Work to be completed:
Pictures do not belong in the copy; restate the records below word for word.

Information supplied:
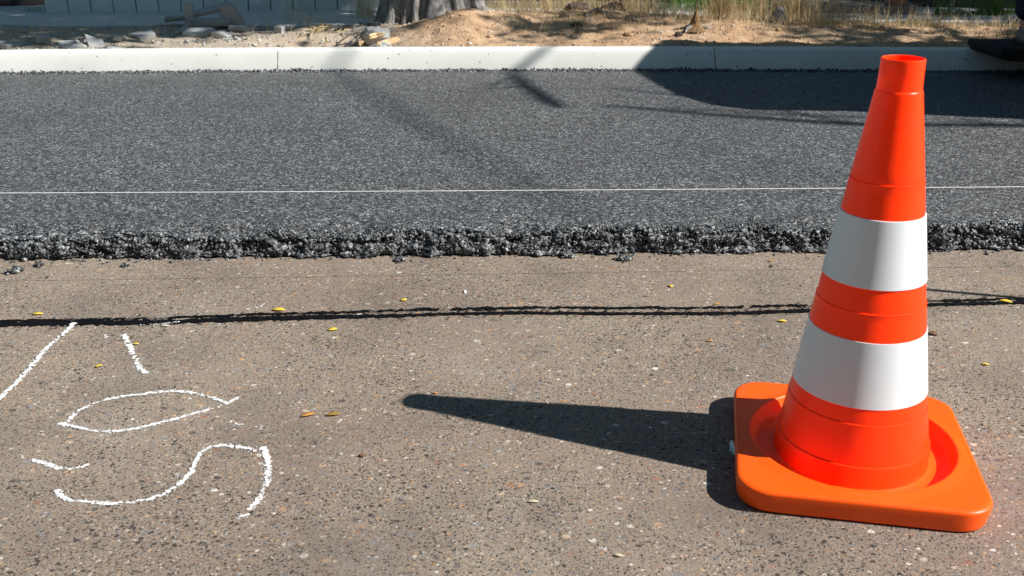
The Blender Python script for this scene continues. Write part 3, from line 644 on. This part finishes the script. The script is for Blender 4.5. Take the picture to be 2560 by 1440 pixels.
# ------------------------------------------------------------------ fallen leaves
def leaf(px_, py_, len_px, ang, wr, mat, label, curl=.15, thick=.0012, name='fallen_leaf', arch=.13):
    len_px *= .88; P0 = Vector(G(px_, py_)); dist = (P0.y**2+CH**2)**.5; Lm = len_px*dist/F
    n = 9; vs = []; fs = []
    for i in range(n):
        t_ = i/(n-1); wd = wr*Lm*.5*math.sin(math.pi*min(max(t_, .03), .97))**.8; x = (t_-.5)*Lm; z = .0022+arch*Lm*.35*math.sin(math.pi*t_)+.0
        vs += [(x, -wd, z+curl*wd), (x, 0, z), (x, wd, z+curl*wd*1.6)]
    k = len(vs); vs += [(x, y, z+thick) for x, y, z in vs]
    for i in range(n-1):
        for j in range(2):
            a = i*3+j; fs += [(a, a+1, a+4, a+3), (k+a, k+a+3, k+a+4, k+a+1)]
        fs += [(i*3, i*3+3, k+i*3+3, k+i*3), (i*3+2, k+i*3+2, k+i*3+5, i*3+5)]
    fs += [(0, k, k+1, 1), (1, k+1, k+2, 2), (3*n-3, 3*n-2, k+3*n-2, k+3*n-3), (3*n-2, 3*n-1, k+3*n-1, k+3*n-2)]
    b = MB(); b.add(vs, fs); o = b.build(name, mat, loc=(P0.x, P0.y, 0), smooth=True); o.rotation_euler = (0, 0, ang)
    prop(o, label, 'leaf', 'fallen leaves on the old road'); return o
Y_, O_, W_, B_ = M['leafy'], M['leafo'], M['leafw'], M['leafb']
for a in [
 (95, 787, 30, .1, .42, Y_, 'narrow yellow leaf just above the seam at the far left'),
 (697, 777, 38, -.1, .45, Y_, 'largest narrow yellow leaf, touching the top of the black seam'),
 (1010, 752, 18, .5, .8, Y_, 'small roundish yellow leaf above the seam near the middle of the road'),
 (1678, 717, 15, 1.2, .9, Y_, 'tiny round bright yellow leaf between the seam and the asphalt edge, left of the cone'),
 (832, 826, 26, .5, .65, Y_, 'curled golden leaf below the seam, lone in the middle left'),
 (340, 862, 16, .2, .5, Y_, 'small yellow-green leaf touching the short white stroke'),
 (247, 917, 19, .7, .5, Y_, 'olive yellow leaf between the slanting line and the short stroke'),
 (412, 817, 24, .1, .4, W_, 'pale cream leaf touching the lower side of the seam'),
 (1955, 805, 26, -.2, .4, Y_, 'narrow yellow leaf just left of the upper half of the cone'),
 (1926, 654, 17, -.2, .4, O_, 'tiny orange leaf close to the broken asphalt edge, left of the cone'),
 (2514, 756, 34, -.5, .45, Y_, 'yellow leaf lying on the seam at the right edge'),
 (2463, 913, 22, -.5, .4, Y_, 'narrow yellow leaf at the right of the cone below the seam'),
 (770, 1040, 40, .45, .4, O_, 'torn orange and white leaf left of the tip of the cone shadow'),
 (832, 1039, 40, .2, .38, mat_leaf('ochre_leaf', (.55, .36, .06), (.34, .2, .06)), 'mottled ochre leaf nearest to the tip of the cone shadow'),
 (1546, 1392, 26, -.3, .35, W_, 'faint tan leaf scrap near the bottom edge of the photo'),
 (1792, 762, 22, .6, .35, O_, 'thin curled tan leaf touching the top of the seam'),
 (1333, 1257, 30, 0, .3, W_, 'pale thin leaf sliver on open road below the cone shadow'),
 (2333, 837, 28, -.4, .7, B_, 'dark brown curled leaf close by the right side of the cone'),
 (905, 1142, 20, -.5, .6, B_, 'small dark brown leaf fragment below the tip of the cone shadow'),
 (1088, 985, 14, .1, .5, O_, 'tiny orange leaf scrap on the upper edge of the cone shadow'),
 (1062, 740, 12, .5, .4, W_, 'tiny pale scrap above the seam right of the roundish yellow leaf'),
 (1775, 855, 20, .1, .35, O_, 'tan leaf scrap below the seam, left of the cone middle'),
]: leaf(*a)
# white tissue scrap by the cone base, white chip
def scrap(px_, py_, size, sq, mat, name, label, cat, rz=0, seed=1, z=0, rough=.35, sub=2):
    P0 = G(px_, py_, z); o = link(name, rock(size, seed, sq, sub, rough), mat, loc=(P0[0], P0[1], z+size*sq[2]*.55), smooth=False); o.rotation_euler = (0, 0, rz); prop(o, label, cat); return o
scrap(1832, 1128, .012, (.45, 1.2, .8), M['paper'], 'paper_scrap', 'crumpled white paper scrap against the left side of the cone base', 'litter', seed=3, rough=.8)
scrap(1163, 731, .007, (.6, 1.2, .5), M['paper'], 'pale_chip', 'white chip on the old road above the seam', 'chip', seed=5)
cr = [(38, 677, .017, 'biggest loose black asphalt clump, alone at the far left before the broken edge'), (312, 663, .009, 'small black asphalt crumb before the edge, right of the big clump'), (100, 662, .012, 'black asphalt clump just fallen from the edge near the left corner'), (1000, 650, .013, 'black asphalt clump at the foot of the edge near the middle'), (1562, 647, .015, 'black asphalt clump sticking out from the foot of the edge, left of the cone'), (1950, 616, .024, 'large light-catching asphalt lump in the broken face just left of the cone'), (1928, 664, .005, 'tiny black crumb beside an orange leaf near the cone'), (1420, 640, .014, 'dark asphalt clump in the foot of the edge, midway to the cone'), (120, 692, .004, 'tiniest black crumb right below the clump at the far left')]
for i, (a, c, s_, lab) in enumerate(cr):
    P0 = G(a, c+3); rs = np.random.RandomState(i+40); k = max(8, int(60*s_/.016))
    Q = rs.normal(size=(k, 3))*np.array([s_*.55, s_*.5, s_*.35]); Q[:, 2] = np.abs(Q[:, 2])*.9+.003
    o = link('asphalt_clump', stones('asphalt_clump', Q, rs.uniform(.25, .45, k)*s_, None, rs=rs), M['clump'], loc=(P0[0], P0[1], 0)); prop(o, lab, 'asphalt clump', 'asphalt clumps fallen from the new edge')

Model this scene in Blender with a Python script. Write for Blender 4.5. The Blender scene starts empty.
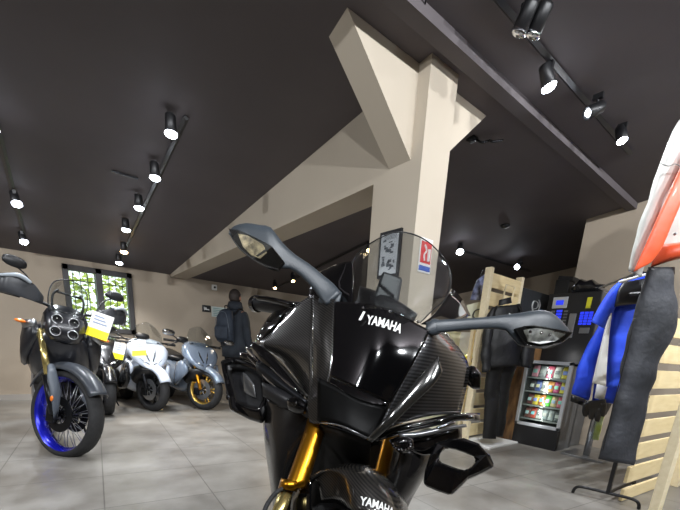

Right answer:
The Blender Python script for this scene continues. Write part 3, from line 644 on. This part finishes the script. The script is for Blender 4.5. Take the picture to be 2560 by 1440 pixels.
# ------------------------------------------------------------------ fallen leaves
def leaf(px_, py_, len_px, ang, wr, mat, label, curl=.15, thick=.0012, name='fallen_leaf', arch=.13):
    len_px *= .88; P0 = Vector(G(px_, py_)); dist = (P0.y**2+CH**2)**.5; Lm = len_px*dist/F
    n = 9; vs = []; fs = []
    for i in range(n):
        t_ = i/(n-1); wd = wr*Lm*.5*math.sin(math.pi*min(max(t_, .03), .97))**.8; x = (t_-.5)*Lm; z = .0022+arch*Lm*.35*math.sin(math.pi*t_)+.0
        vs += [(x, -wd, z+curl*wd), (x, 0, z), (x, wd, z+curl*wd*1.6)]
    k = len(vs); vs += [(x, y, z+thick) for x, y, z in vs]
    for i in range(n-1):
        for j in range(2):
            a = i*3+j; fs += [(a, a+1, a+4, a+3), (k+a, k+a+3, k+a+4, k+a+1)]
        fs += [(i*3, i*3+3, k+i*3+3, k+i*3), (i*3+2, k+i*3+2, k+i*3+5, i*3+5)]
    fs += [(0, k, k+1, 1), (1, k+1, k+2, 2), (3*n-3, 3*n-2, k+3*n-2, k+3*n-3), (3*n-2, 3*n-1, k+3*n-1, k+3*n-2)]
    b = MB(); b.add(vs, fs); o = b.build(name, mat, loc=(P0.x, P0.y, 0), smooth=True); o.rotation_euler = (0, 0, ang)
    prop(o, label, 'leaf', 'fallen leaves on the old road'); return o
Y_, O_, W_, B_ = M['leafy'], M['leafo'], M['leafw'], M['leafb']
for a in [
 (95, 787, 30, .1, .42, Y_, 'narrow yellow leaf just above the seam at the far left'),
 (697, 777, 38, -.1, .45, Y_, 'largest narrow yellow leaf, touching the top of the black seam'),
 (1010, 752, 18, .5, .8, Y_, 'small roundish yellow leaf above the seam near the middle of the road'),
 (1678, 717, 15, 1.2, .9, Y_, 'tiny round bright yellow leaf between the seam and the asphalt edge, left of the cone'),
 (832, 826, 26, .5, .65, Y_, 'curled golden leaf below the seam, lone in the middle left'),
 (340, 862, 16, .2, .5, Y_, 'small yellow-green leaf touching the short white stroke'),
 (247, 917, 19, .7, .5, Y_, 'olive yellow leaf between the slanting line and the short stroke'),
 (412, 817, 24, .1, .4, W_, 'pale cream leaf touching the lower side of the seam'),
 (1955, 805, 26, -.2, .4, Y_, 'narrow yellow leaf just left of the upper half of the cone'),
 (1926, 654, 17, -.2, .4, O_, 'tiny orange leaf close to the broken asphalt edge, left of the cone'),
 (2514, 756, 34, -.5, .45, Y_, 'yellow leaf lying on the seam at the right edge'),
 (2463, 913, 22, -.5, .4, Y_, 'narrow yellow leaf at the right of the cone below the seam'),
 (770, 1040, 40, .45, .4, O_, 'torn orange and white leaf left of the tip of the cone shadow'),
 (832, 1039, 40, .2, .38, mat_leaf('ochre_leaf', (.55, .36, .06), (.34, .2, .06)), 'mottled ochre leaf nearest to the tip of the cone shadow'),
 (1546, 1392, 26, -.3, .35, W_, 'faint tan leaf scrap near the bottom edge of the photo'),
 (1792, 762, 22, .6, .35, O_, 'thin curled tan leaf touching the top of the seam'),
 (1333, 1257, 30, 0, .3, W_, 'pale thin leaf sliver on open road below the cone shadow'),
 (2333, 837, 28, -.4, .7, B_, 'dark brown curled leaf close by the right side of the cone'),
 (905, 1142, 20, -.5, .6, B_, 'small dark brown leaf fragment below the tip of the cone shadow'),
 (1088, 985, 14, .1, .5, O_, 'tiny orange leaf scrap on the upper edge of the cone shadow'),
 (1062, 740, 12, .5, .4, W_, 'tiny pale scrap above the seam right of the roundish yellow leaf'),
 (1775, 855, 20, .1, .35, O_, 'tan leaf scrap below the seam, left of the cone middle'),
]: leaf(*a)
# white tissue scrap by the cone base, white chip
def scrap(px_, py_, size, sq, mat, name, label, cat, rz=0, seed=1, z=0, rough=.35, sub=2):
    P0 = G(px_, py_, z); o = link(name, rock(size, seed, sq, sub, rough), mat, loc=(P0[0], P0[1], z+size*sq[2]*.55), smooth=False); o.rotation_euler = (0, 0, rz); prop(o, label, cat); return o
scrap(1832, 1128, .012, (.45, 1.2, .8), M['paper'], 'paper_scrap', 'crumpled white paper scrap against the left side of the cone base', 'litter', seed=3, rough=.8)
scrap(1163, 731, .007, (.6, 1.2, .5), M['paper'], 'pale_chip', 'white chip on the old road above the seam', 'chip', seed=5)
cr = [(38, 677, .017, 'biggest loose black asphalt clump, alone at the far left before the broken edge'), (312, 663, .009, 'small black asphalt crumb before the edge, right of the big clump'), (100, 662, .012, 'black asphalt clump just fallen from the edge near the left corner'), (1000, 650, .013, 'black asphalt clump at the foot of the edge near the middle'), (1562, 647, .015, 'black asphalt clump sticking out from the foot of the edge, left of the cone'), (1950, 616, .024, 'large light-catching asphalt lump in the broken face just left of the cone'), (1928, 664, .005, 'tiny black crumb beside an orange leaf near the cone'), (1420, 640, .014, 'dark asphalt clump in the foot of the edge, midway to the cone'), (120, 692, .004, 'tiniest black crumb right below the clump at the far left')]
for i, (a, c, s_, lab) in enumerate(cr):
    P0 = G(a, c+3); rs = np.random.RandomState(i+40); k = max(8, int(60*s_/.016))
    Q = rs.normal(size=(k, 3))*np.array([s_*.55, s_*.5, s_*.35]); Q[:, 2] = np.abs(Q[:, 2])*.9+.003
    o = link('asphalt_clump', stones('asphalt_clump', Q, rs.uniform(.25, .45, k)*s_, None, rs=rs), M['clump'], loc=(P0[0], P0[1], 0)); prop(o, lab, 'asphalt clump', 'asphalt clumps fallen from the new edge')

Model this scene in Blender with a Python script. Write for Blender 4.5. The Blender scene starts empty.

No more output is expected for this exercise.